In 2002, the American Association of Motor Vehicle Administrators, or AAMVA, started looking at ways to make driver's licenses more secure. One idea was to create a security feature that all 50 states could use.
That way, even though a North Carolina license is different from those issued in other parts of the country, there would be at least one element everyone from bartenders to airport security could look for all the time.
The result was a patch that a state could put on its license. It has a hologram with a picture that changes depending on how you look at it, much like ones used on credit cards. Its main picture is that of the western hemisphere. It's customized with a state's postal code, so North Carolina's has "NC" in all four corners.
"Any time you see those holograms, the reason they're there is to prevent counterfeiting," said Marge Howell, a spokeswoman for the N.C. DMV.
But there are those who see something much more sinister than a new security measure.
"For years, I have, along with many concerned citizens, been fighting like hell to do something about illegal immigrants coming to North Carolina, and now their nations are represented on my license," said William Gheen, a Raleigh resident who leads Americans for Legal Immigration.
Gheen said the new hologram sticker is actually the emblem of the North American Union, a label among some activists for what they say is a merging of Canadian, Mexican, U.S. and other national economies and interests.

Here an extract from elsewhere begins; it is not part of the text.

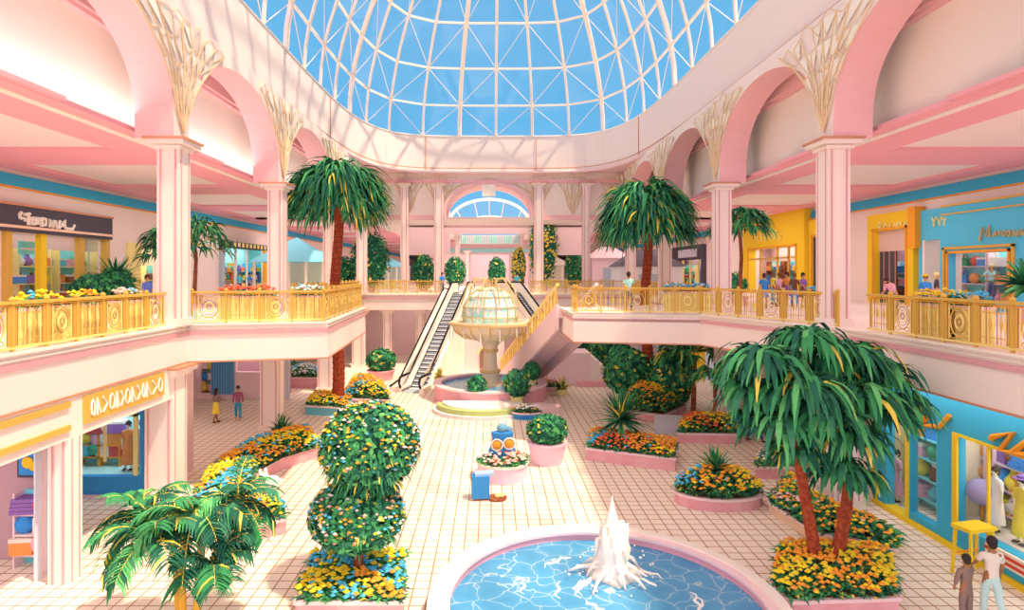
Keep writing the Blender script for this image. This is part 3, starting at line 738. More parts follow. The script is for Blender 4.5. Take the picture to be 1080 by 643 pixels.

Gheen also charged that the new sticker contains more than a hologram.
"We know that it contains some information about us," Gheen said, claiming that the sticker is also what's known as an RFID tag, a type of microchip that can be read by computers.
The idea, he said, is for governments to track people without their knowledge rather than curbing the flow of people across borders.
Motor vehicle officials said that there is no RFID technology in the hologram; still, Gheen said he's sending one out to be tested.
"It is the biggest bunch of hocus pocus I've ever heard in my life," said Jason King, a vice president with AAMVA who said the assertion the hologram patch contains an RFID tag or paves the way for some multinational union "couldn't be further from the truth."
The idea is apparently one put forward by Jerome Corsi, a conservative author who has published "The Late Great U.S.A.: The Coming Merger with Mexico and Canada." Corsi builds his case around government efforts to increase security and economic cooperation, although he draws conclusions that the government calls "myths."
Corsi is best known as the author of "Unfit for Command," a book aimed at discrediting 2004 presidential candidate John Kerry.
Gheen said he plans to publicly refuse to accept a new license as a form of protest and way of calling attention to his cause.